第601話 恋する娘

 齢5歳にしてお肌(主にほっぺの)を気にする未来の大女優の娘ちゃんなんですが、実は彼女にはもう2年くらい好き好き言っている男の子がおります。


 ちなみに彼女が恰好良い恰好良い連呼するキャラは『忍たま乱太郎』の『立花先輩』です。サラッサラのストレートヘアーを持つ、何か火薬を使うのがうまい上級生です。ちょっとクールな感じと思われますが、だいたいレギュラーメンバーにもみくちゃにされてるイメージしかありません。

 

 さて、そんなロン毛の上級生が好みの娘ちゃんですから、気になるあの子もきっと年上のクールな男子(さすがにロン毛の男の子はこの辺にいない)だろうと思われたでしょう。ところがどっこい。


 めちゃくちゃ同い年です。上級生のかけらもありません。

 めちゃくちゃ短髪です。さらりとなびきません。

 そんでもってクールでもありません。めちゃくちゃ明るい子です。


 エ――――!? 

 お前それでもまだ立花先輩恰好良いとかいうの? 彼、どちらかといえば乱太郎の方だよ?


 二次元は二次元、三次元は三次元ということなのでしょう。さすがは我々の子、二次元に推しがいながらも、それはそれのようです。


 もう彼女の中で結婚は確定らしく、どんな式にするとか、そんな話にまで発展しています。こういう話になると、


「そんな! 娘ちゃん! パパと結婚するって言ってたじゃないか! 結婚なんてゆるさーんっ!」


 というのが男親のあるべき姿(?)だと思うのですが、旦那はそんなことありません。


「よしよし、頑張れ娘ちゃん。
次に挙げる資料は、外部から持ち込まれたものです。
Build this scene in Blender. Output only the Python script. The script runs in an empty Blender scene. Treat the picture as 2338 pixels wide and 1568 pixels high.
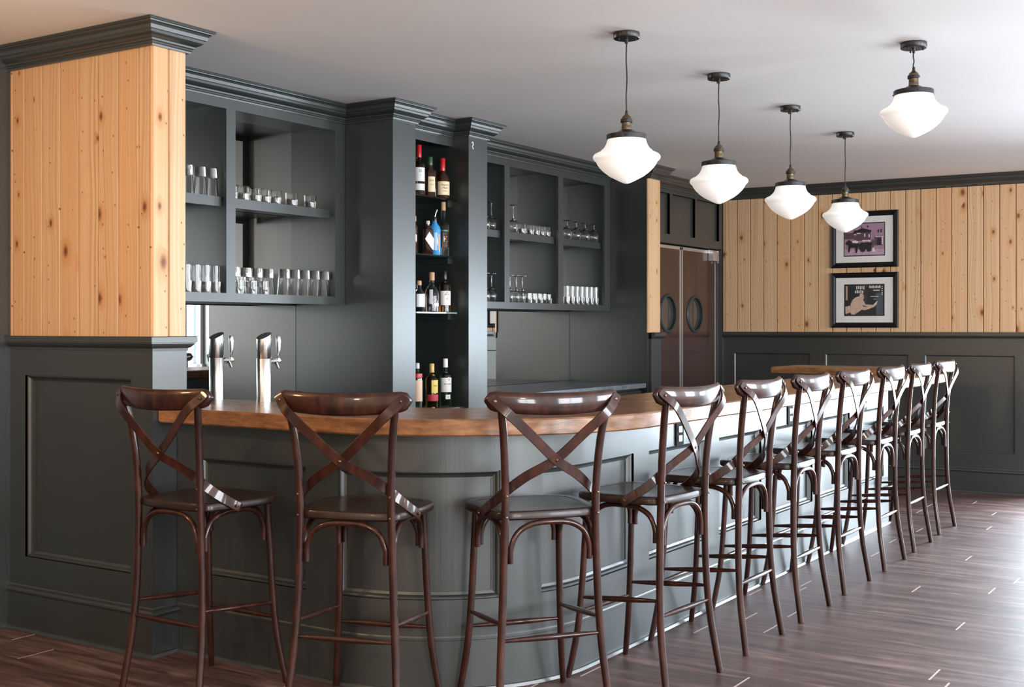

しっかり捕まえとけよ」


 相手の親御さんのことも知ってますし、その子のことも知ってます(何せ同じ組)ので、むしろ頑張れの姿勢。


 そういや息子もこれくらいの時、女の子達の間で「わたし、○○くんとけっこんするー!」が流行りましたからね。やはり娘にも来たか、という感じです。


 一応相手の方でもOKをもらっているので、二人はいま婚約状態。いやー、将来安泰ですわ。その子の家も近いし、すぐ帰って来られて良いわねー、ってなものです。


 そして娘ちゃんは愛する○○君のためにお手紙を書くのです。にやにやしながら、ところどころでたらめなひらがなで、一生懸命です。


「パパー、ここに『か』って書いて!」


 自信がない字はパパの手も借ります。


『パパー、ここに『て』って書いて!』


 パパに書かせるの多くない? と思いつつ。


 もう何往復もし、いっそここでパパに書かせりゃ良いじゃんの言葉をあと一歩で口に出してしまいそうになったその時です。相変わらず一文字ずつ書かされていたパパが「ううん!?」とか言い出しました。


「娘ちゃん! これあれでしょ? 次『る』でしょ!? もう書く? パパ、ここに、『る』って書く!?」


 どうやら娘、いっちょまえに『あいしてる』とパパに書かせる気だった模様。いや、それほとんどパパが書いてるからな? ゴーストライター有りのラブレターって何。


 そんで、書き上がったお手紙にべったべったと糊を塗り、たぶん二度と開けられないレベルに封印した挙げ句、ウチの郵便受けにIN。


 娘のアイラブユーは永遠に届かないようです。いまも郵便受けに入ってます。